* BEGIN DATA SECTION *

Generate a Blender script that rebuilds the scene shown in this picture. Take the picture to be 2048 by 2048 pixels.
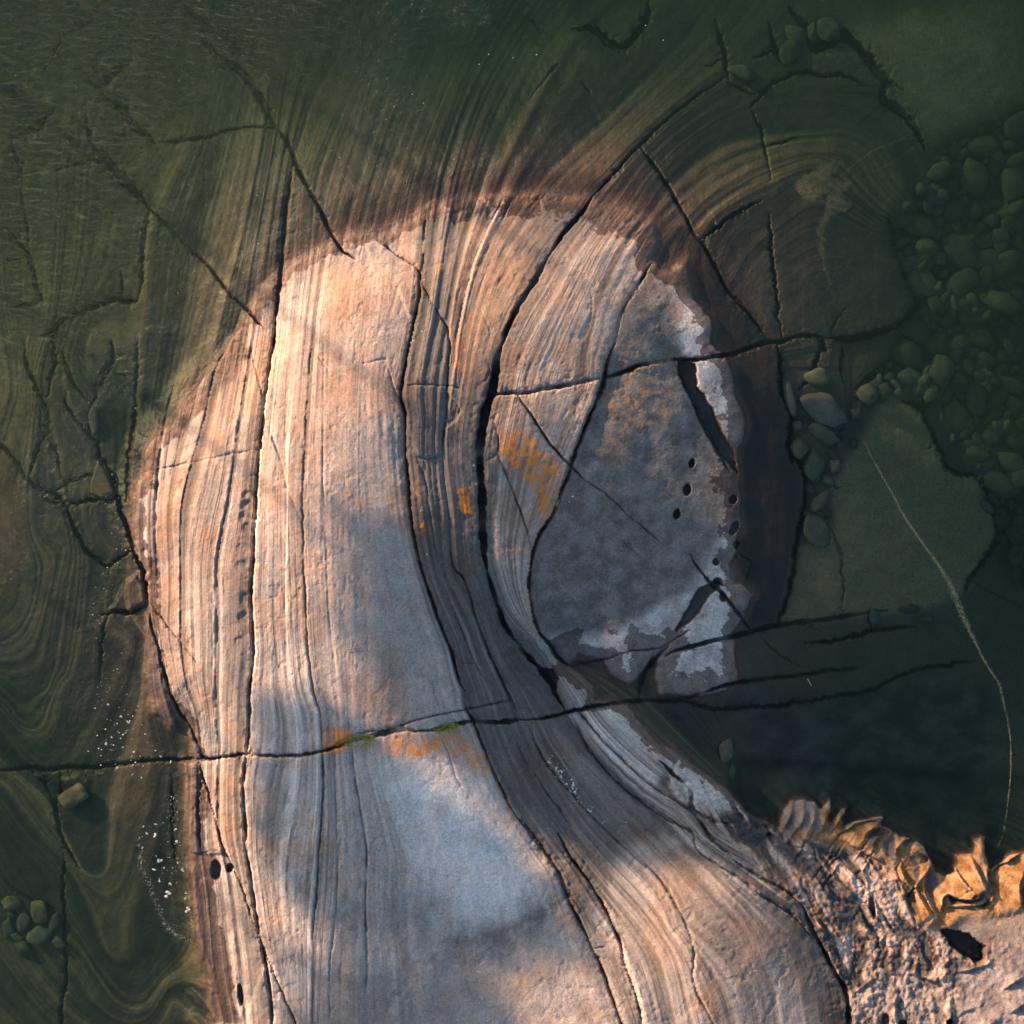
import bpy, math, random, time
import numpy as np
from mathutils import Vector
T0 = time.time()
rng = np.random.default_rng(7)
random.seed(7)
for o in list(bpy.data.objects):
    bpy.data.objects.remove(o)
scene = bpy.context.scene
COL = scene.collection

# ------------------------------------------------------------------ camera, sky, sun, exposure
# 100 photo pixels are one metre; x to the right, y up the picture, z = 0 is the lake surface
CAM_H = 60.0
cam_data = bpy.data.cameras.new('camera')
cam_data.sensor_width = 36.0
cam_data.lens = 36.0 * CAM_H / 20.48
cam_data.clip_end = 2000.0
cam = bpy.data.objects.new('camera', cam_data)
cam.location = (0, 0, CAM_H)
COL.objects.link(cam)
scene.camera = cam

SUN_AZ = math.radians(143.0)      # direction towards the sun, counter-clockwise from +x
SUN_EL = math.radians(15.0)
SUN_DIR = Vector((math.cos(SUN_AZ) * math.cos(SUN_EL), math.sin(SUN_AZ) * math.cos(SUN_EL), math.sin(SUN_EL)))
world = bpy.data.worlds.new('World')
scene.world = world
world.use_nodes = True
wn = world.node_tree
wn.nodes.clear()
sky = wn.nodes.new('ShaderNodeTexSky')
sky.sky_type = 'NISHITA'
sky.sun_disc = False
sky.sun_elevation = SUN_EL
sky.sun_rotation = math.pi / 2 - SUN_AZ
bg = wn.nodes.new('ShaderNodeBackground')
bg.inputs['Strength'].default_value = 0.10
wo = wn.nodes.new('ShaderNodeOutputWorld')
wn.links.new(sky.outputs[0], bg.inputs[0])
wn.links.new(bg.outputs[0], wo.inputs[0])

sun_data = bpy.data.lights.new('sun', 'SUN')
sun_data.energy = 5.0
sun_data.angle = math.radians(0.6)
sun_data.color = (1.0, 0.62, 0.37)
sun_data.specular_factor = 0.0
sun = bpy.data.objects.new('sun', sun_data)
sun.rotation_euler = SUN_DIR.to_track_quat('Z', 'Y').to_euler()
COL.objects.link(sun)

scene.view_settings.view_transform = 'Standard'
scene.view_settings.look = 'None'
scene.view_settings.gamma = 1.0
scene.view_settings.use_curve_mapping = False
scene.view_settings.exposure = 1.36
scene.cycles.use_denoising = True
scene.cycles.use_adaptive_sampling = True
scene.cycles.adaptive_threshold = 0.02
scene.cycles.max_bounces = 5
scene.cycles.diffuse_bounces = 2
scene.cycles.glossy_bounces = 2
scene.cycles.transparent_max_bounces = 12
scene.cycles.volume_bounces = 1

# ------------------------------------------------------------------ pixel tiles in which things were measured
def tile(ox, oy, size):
    k = size / 1932.0
    return lambda *pts: [(ox + a * k, oy + b * k) for a, b in pts]
A, B, C = tile(0, 0, 700), tile(680, 0, 700), tile(1348, 0, 700)
D, E, F = tile(0, 680, 700), tile(680, 680, 700), tile(1348, 680, 700)
G, H, I = tile(0, 1348, 700), tile(680, 1348, 700), tile(1348, 1348, 700)
LL = tile(1750, 1600, 300)
J, K, W = tile(1550, 1550, 498), tile(250, 650, 500), tile(0, 0, 2048)
P = lambda *pts: list(pts)

def wx(px): return (px - 1024.0) / 100.0
def wy(py): return (1024.0 - py) / 100.0

# ------------------------------------------------------------------ numpy helpers
_TAB = rng.random((8, 256, 256)).astype(np.float32)
_GRC = np.cos(_TAB * 6.2831853).astype(np.float32); _GRS = np.sin(_TAB * 6.2831853).astype(np.float32)
def vnoise(x, y, k=0):
    """gradient noise mapped to about 0..1"""
    x = np.asarray(x, np.float32); y = np.asarray(y, np.float32)
    x0 = np.floor(x); y0 = np.floor(y)
    fx = x - x0; fy = y - y0
    i0 = x0.astype(np.int32) & 255; j0 = y0.astype(np.int32) & 255; i1 = (i0 + 1) & 255; j1 = (j0 + 1) & 255
    sx = fx * fx * fx * (fx * (fx * 6 - 15) + 10); sy = fy * fy * fy * (fy * (fy * 6 - 15) + 10)
    c = _GRC[k % 8].ravel(); s = _GRS[k % 8].ravel()
    q = j0 * 256; r = j1 * 256
    p = q + i0; a = c[p] * fx + s[p] * fy
    p = q + i1; b = c[p] * (fx - 1) + s[p] * fy
    p = r + i0; d = c[p] * fx + s[p] * (fy - 1)
    p = r + i1; e = c[p] * (fx - 1) + s[p] * (fy - 1)
    a = a + (b - a) * sx; d = d + (e - d) * sx
    return (a + (d - a) * sy) * 0.75 + 0.5
def fbm(x, y, octv=4, k=0, gain=0.5):
    s = 0; a = 1; n = 0
    for i in range(octv):
        s = s + a * vnoise(x * 2 ** i + 17.3 * i + k * 5.1, y * 2 ** i + 9.7 * i + k * 3.3, k + i); n += a; a *= gain
    return s / n
def ridged(x, y, octv=4, k=0):
    s = 0; a = 1; n = 0
    for i in range(octv):
        v = 1 - np.abs(2 * vnoise(x * 2 ** i + 31.7 * i, y * 2 ** i + 11.3 * i, k + i) - 1)
        s = s + a * v * v; n += a; a *= 0.5
    return s / n
def sstep(a, b, x):
    t = np.clip((x - a) / (b - a), 0, 1)
    return t * t * (3 - 2 * t)
def lerp(a, b, t): return a + (b - a) * t

def smooth_line(pts, step=7.0, wob=0.0, k=0):
    """Catmull-Rom through pts, resampled about every `step` pixels, with a little natural wobble."""
    p = np.array(pts, float)
    if len(p) == 2:
        p = np.array([p[0], (p[0] + p[1]) / 2, p[1]])
    q = np.vstack([2 * p[0] - p[1], p, 2 * p[-1] - p[-2]])
    out = []
    for i in range(1, len(q) - 2):
        n = max(2, int(np.hypot(*(q[i + 1] - q[i])) / step))
        for t in np.arange(n) / n:
            a, b, c, d = q[i - 1], q[i], q[i + 1], q[i + 2]
            out.append(0.5 * (2 * b + (c - a) * t + (2 * a - 5 * b + 4 * c - d) * t * t + (3 * b - 3 * c + d - a) * t ** 3))
    out.append(p[-1])
    out = np.array(out)
    if wob:
        s = np.arange(len(out)) * step
        jag = np.random.default_rng(k).normal(size=(len(out), 2)) * (.32 if wob < 2 else .5) * wob
        out = out + jag
        out[:, 0] += wob * ((vnoise(s / 19.0, s * 0 + k * 3.7, 1) - .5) * 2 + (vnoise(s / 60.0, s * 0 + k * 1.7, 2) - .5) * 2)
        out[:, 1] += wob * ((vnoise(s / 19.0, s * 0 + k * 3.7 + 50, 3) - .5) * 2 + (vnoise(s / 60.0, s * 0 + k * 1.7 + 50, 4) - .5) * 2)
    return out

def tps_fit(pts, val, lam):
    p = np.array(pts, float) / 1000.0; v = np.array(val, float); n = len(p)
    d2 = ((p[:, None] - p[None]) ** 2).sum(2)
    Km = np.where(d2 > 0, 0.5 * d2 * np.log(d2 + 1e-12), 0) + lam * np.eye(n)
    Pm = np.hstack([np.ones((n, 1)), p])
    M = np.zeros((n + 3, n + 3)); M[:n, :n] = Km; M[:n, n:] = Pm; M[n:, :n] = Pm.T
    w = np.linalg.solve(M, np.concatenate([v, np.zeros(3)]))
    return p, w
def tps_eval(fit, X, Y):
    p, w = fit; n = len(p)
    q = np.stack([X.ravel(), Y.ravel()], 1) / 1000.0
    out = np.empty(len(q))
    for i in range(0, len(q), 8000):
        d2 = ((q[i:i + 8000, None] - p[None]) ** 2).sum(2)
        out[i:i + 8000] = (0.5 * d2 * np.log(d2 + 1e-12)) @ w[:n] + w[n] + q[i:i + 8000] @ w[n + 1:]
    return out.reshape(X.shape)

# ------------------------------------------------------------------ the grid of the bedrock (pixel coordinates)
STEP = 2.2
FL0, FL1 = -160.0, 2208.0           # finely modelled range; beyond it the grid coarsens
fine = np.arange(FL0, FL1 + .1, STEP)
def mirror(q, lo=-185.0, hi=2235.0):
    t = np.mod(q - lo, 2 * (hi - lo))
    return np.where(t > hi - lo, 2 * (hi - lo) - t, t) + lo
grow = np.cumsum(6 * 1.33 ** np.arange(19))
gx = np.concatenate([fine[0] - grow[::-1], fine, fine[-1] + grow])
gy = gx.copy()
NX = len(gx)
GX, GY = np.meshgrid(gx.astype(np.float32), gy.astype(np.float32))   # row = y
CX, CY = mirror(GX).astype(np.float32), mirror(GY).astype(np.float32)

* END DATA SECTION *

From the data above, pick out each line containing "picture" and copy it.

Generate a Blender script that rebuilds the scene shown in this picture. Take the picture to be 2048 by 2048 pixels.
# 100 photo pixels are one metre; x to the right, y up the picture, z = 0 is the lake surface